* [Your task]: Return all of the entries exactly as written.
::: Data extract
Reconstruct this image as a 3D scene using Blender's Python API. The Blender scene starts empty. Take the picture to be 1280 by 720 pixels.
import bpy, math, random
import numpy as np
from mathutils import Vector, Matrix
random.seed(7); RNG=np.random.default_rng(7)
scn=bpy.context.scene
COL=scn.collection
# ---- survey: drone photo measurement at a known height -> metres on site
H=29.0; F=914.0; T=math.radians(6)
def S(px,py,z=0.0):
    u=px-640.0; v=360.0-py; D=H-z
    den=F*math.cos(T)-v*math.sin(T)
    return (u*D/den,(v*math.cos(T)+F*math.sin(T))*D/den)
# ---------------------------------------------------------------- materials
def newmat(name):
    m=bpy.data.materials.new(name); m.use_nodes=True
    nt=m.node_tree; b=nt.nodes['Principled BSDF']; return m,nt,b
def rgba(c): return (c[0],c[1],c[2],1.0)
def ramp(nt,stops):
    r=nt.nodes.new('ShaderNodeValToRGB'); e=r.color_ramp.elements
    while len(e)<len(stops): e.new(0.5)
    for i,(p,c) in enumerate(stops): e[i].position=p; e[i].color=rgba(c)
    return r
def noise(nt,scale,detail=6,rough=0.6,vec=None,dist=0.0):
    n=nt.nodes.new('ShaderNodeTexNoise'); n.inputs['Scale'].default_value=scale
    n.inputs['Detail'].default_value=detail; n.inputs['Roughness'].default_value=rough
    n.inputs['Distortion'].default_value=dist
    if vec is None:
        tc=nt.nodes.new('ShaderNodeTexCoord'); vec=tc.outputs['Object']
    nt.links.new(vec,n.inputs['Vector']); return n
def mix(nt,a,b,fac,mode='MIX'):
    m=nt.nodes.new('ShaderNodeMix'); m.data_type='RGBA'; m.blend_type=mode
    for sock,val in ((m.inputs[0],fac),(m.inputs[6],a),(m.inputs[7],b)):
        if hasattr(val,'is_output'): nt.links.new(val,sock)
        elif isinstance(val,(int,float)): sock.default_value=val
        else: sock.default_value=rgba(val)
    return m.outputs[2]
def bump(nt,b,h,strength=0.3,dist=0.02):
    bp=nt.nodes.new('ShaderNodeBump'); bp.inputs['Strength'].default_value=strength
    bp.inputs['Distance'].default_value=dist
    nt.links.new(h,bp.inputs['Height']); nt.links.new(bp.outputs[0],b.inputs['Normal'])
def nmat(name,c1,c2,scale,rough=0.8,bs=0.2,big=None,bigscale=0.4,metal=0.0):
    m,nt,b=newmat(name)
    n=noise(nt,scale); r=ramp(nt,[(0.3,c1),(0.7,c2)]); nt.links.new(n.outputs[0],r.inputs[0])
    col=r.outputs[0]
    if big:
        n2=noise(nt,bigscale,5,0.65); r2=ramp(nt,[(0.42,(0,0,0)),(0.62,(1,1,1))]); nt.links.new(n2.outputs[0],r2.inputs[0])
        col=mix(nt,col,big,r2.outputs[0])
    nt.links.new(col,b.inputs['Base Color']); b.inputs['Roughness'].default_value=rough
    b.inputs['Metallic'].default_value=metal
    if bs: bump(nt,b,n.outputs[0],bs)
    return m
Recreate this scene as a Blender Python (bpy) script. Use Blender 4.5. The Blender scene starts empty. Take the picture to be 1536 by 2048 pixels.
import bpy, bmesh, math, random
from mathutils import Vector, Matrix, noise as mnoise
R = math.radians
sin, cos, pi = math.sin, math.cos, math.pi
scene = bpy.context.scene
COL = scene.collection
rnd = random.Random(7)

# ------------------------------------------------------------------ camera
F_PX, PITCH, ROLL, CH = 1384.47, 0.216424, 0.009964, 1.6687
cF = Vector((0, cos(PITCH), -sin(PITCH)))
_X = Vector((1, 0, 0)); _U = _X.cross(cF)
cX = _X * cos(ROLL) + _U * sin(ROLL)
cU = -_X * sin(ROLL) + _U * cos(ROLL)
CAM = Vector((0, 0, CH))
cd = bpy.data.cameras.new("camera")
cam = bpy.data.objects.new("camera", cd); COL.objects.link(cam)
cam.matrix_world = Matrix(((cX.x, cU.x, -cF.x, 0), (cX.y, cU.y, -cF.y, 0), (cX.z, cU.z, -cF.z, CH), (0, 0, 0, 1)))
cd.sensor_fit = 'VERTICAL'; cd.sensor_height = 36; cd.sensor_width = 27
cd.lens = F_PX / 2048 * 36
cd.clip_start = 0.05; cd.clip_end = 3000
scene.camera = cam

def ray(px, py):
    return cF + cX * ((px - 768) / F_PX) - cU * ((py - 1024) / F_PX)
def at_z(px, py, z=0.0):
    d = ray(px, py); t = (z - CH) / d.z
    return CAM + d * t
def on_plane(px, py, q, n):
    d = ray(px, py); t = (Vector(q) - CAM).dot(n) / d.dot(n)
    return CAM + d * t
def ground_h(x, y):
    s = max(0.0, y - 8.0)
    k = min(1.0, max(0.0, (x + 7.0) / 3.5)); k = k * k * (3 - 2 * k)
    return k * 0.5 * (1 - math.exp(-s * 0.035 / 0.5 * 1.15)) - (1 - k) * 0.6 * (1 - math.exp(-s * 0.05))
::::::
* [Full response]:
Reconstruct this image as a 3D scene using Blender's Python API. The Blender scene starts empty. Take the picture to be 1280 by 720 pixels.
import bpy, math, random
import numpy as np
from mathutils import Vector, Matrix
random.seed(7); RNG=np.random.default_rng(7)
scn=bpy.context.scene
COL=scn.collection
# ---- survey: drone photo measurement at a known height -> metres on site
H=29.0; F=914.0; T=math.radians(6)
def S(px,py,z=0.0):
    u=px-640.0; v=360.0-py; D=H-z
    den=F*math.cos(T)-v*math.sin(T)
    return (u*D/den,(v*math.cos(T)+F*math.sin(T))*D/den)
# ---------------------------------------------------------------- materials
def newmat(name):
    m=bpy.data.materials.new(name); m.use_nodes=True
    nt=m.node_tree; b=nt.nodes['Principled BSDF']; return m,nt,b
def rgba(c): return (c[0],c[1],c[2],1.0)
def ramp(nt,stops):
    r=nt.nodes.new('ShaderNodeValToRGB'); e=r.color_ramp.elements
    while len(e)<len(stops): e.new(0.5)
    for i,(p,c) in enumerate(stops): e[i].position=p; e[i].color=rgba(c)
    return r
def noise(nt,scale,detail=6,rough=0.6,vec=None,dist=0.0):
    n=nt.nodes.new('ShaderNodeTexNoise'); n.inputs['Scale'].default_value=scale
    n.inputs['Detail'].default_value=detail; n.inputs['Roughness'].default_value=rough
    n.inputs['Distortion'].default_value=dist
    if vec is None:
        tc=nt.nodes.new('ShaderNodeTexCoord'); vec=tc.outputs['Object']
    nt.links.new(vec,n.inputs['Vector']); return n
def mix(nt,a,b,fac,mode='MIX'):
    m=nt.nodes.new('ShaderNodeMix'); m.data_type='RGBA'; m.blend_type=mode
    for sock,val in ((m.inputs[0],fac),(m.inputs[6],a),(m.inputs[7],b)):
        if hasattr(val,'is_output'): nt.links.new(val,sock)
        elif isinstance(val,(int,float)): sock.default_value=val
        else: sock.default_value=rgba(val)
    return m.outputs[2]
def bump(nt,b,h,strength=0.3,dist=0.02):
    bp=nt.nodes.new('ShaderNodeBump'); bp.inputs['Strength'].default_value=strength
    bp.inputs['Distance'].default_value=dist
    nt.links.new(h,bp.inputs['Height']); nt.links.new(bp.outputs[0],b.inputs['Normal'])
def nmat(name,c1,c2,scale,rough=0.8,bs=0.2,big=None,bigscale=0.4,metal=0.0):
    m,nt,b=newmat(name)
    n=noise(nt,scale); r=ramp(nt,[(0.3,c1),(0.7,c2)]); nt.links.new(n.outputs[0],r.inputs[0])
    col=r.outputs[0]
    if big:
        n2=noise(nt,bigscale,5,0.65); r2=ramp(nt,[(0.42,(0,0,0)),(0.62,(1,1,1))]); nt.links.new(n2.outputs[0],r2.inputs[0])
        col=mix(nt,col,big,r2.outputs[0])
    nt.links.new(col,b.inputs['Base Color']); b.inputs['Roughness'].default_value=rough
    b.inputs['Metallic'].default_value=metal
    if bs: bump(nt,b,n.outputs[0],bs)
    return m
Recreate this scene as a Blender Python (bpy) script. Use Blender 4.5. The Blender scene starts empty. Take the picture to be 1536 by 2048 pixels.
import bpy, bmesh, math, random
from mathutils import Vector, Matrix, noise as mnoise
R = math.radians
sin, cos, pi = math.sin, math.cos, math.pi
scene = bpy.context.scene
COL = scene.collection
rnd = random.Random(7)

# ------------------------------------------------------------------ camera
F_PX, PITCH, ROLL, CH = 1384.47, 0.216424, 0.009964, 1.6687
cF = Vector((0, cos(PITCH), -sin(PITCH)))
_X = Vector((1, 0, 0)); _U = _X.cross(cF)
cX = _X * cos(ROLL) + _U * sin(ROLL)
cU = -_X * sin(ROLL) + _U * cos(ROLL)
CAM = Vector((0, 0, CH))
cd = bpy.data.cameras.new("camera")
cam = bpy.data.objects.new("camera", cd); COL.objects.link(cam)
cam.matrix_world = Matrix(((cX.x, cU.x, -cF.x, 0), (cX.y, cU.y, -cF.y, 0), (cX.z, cU.z, -cF.z, CH), (0, 0, 0, 1)))
cd.sensor_fit = 'VERTICAL'; cd.sensor_height = 36; cd.sensor_width = 27
cd.lens = F_PX / 2048 * 36
cd.clip_start = 0.05; cd.clip_end = 3000
scene.camera = cam

def ray(px, py):
    return cF + cX * ((px - 768) / F_PX) - cU * ((py - 1024) / F_PX)
def at_z(px, py, z=0.0):
    d = ray(px, py); t = (z - CH) / d.z
    return CAM + d * t
def on_plane(px, py, q, n):
    d = ray(px, py); t = (Vector(q) - CAM).dot(n) / d.dot(n)
    return CAM + d * t
def ground_h(x, y):
    s = max(0.0, y - 8.0)
    k = min(1.0, max(0.0, (x + 7.0) / 3.5)); k = k * k * (3 - 2 * k)
    return k * 0.5 * (1 - math.exp(-s * 0.035 / 0.5 * 1.15)) - (1 - k) * 0.6 * (1 - math.exp(-s * 0.05))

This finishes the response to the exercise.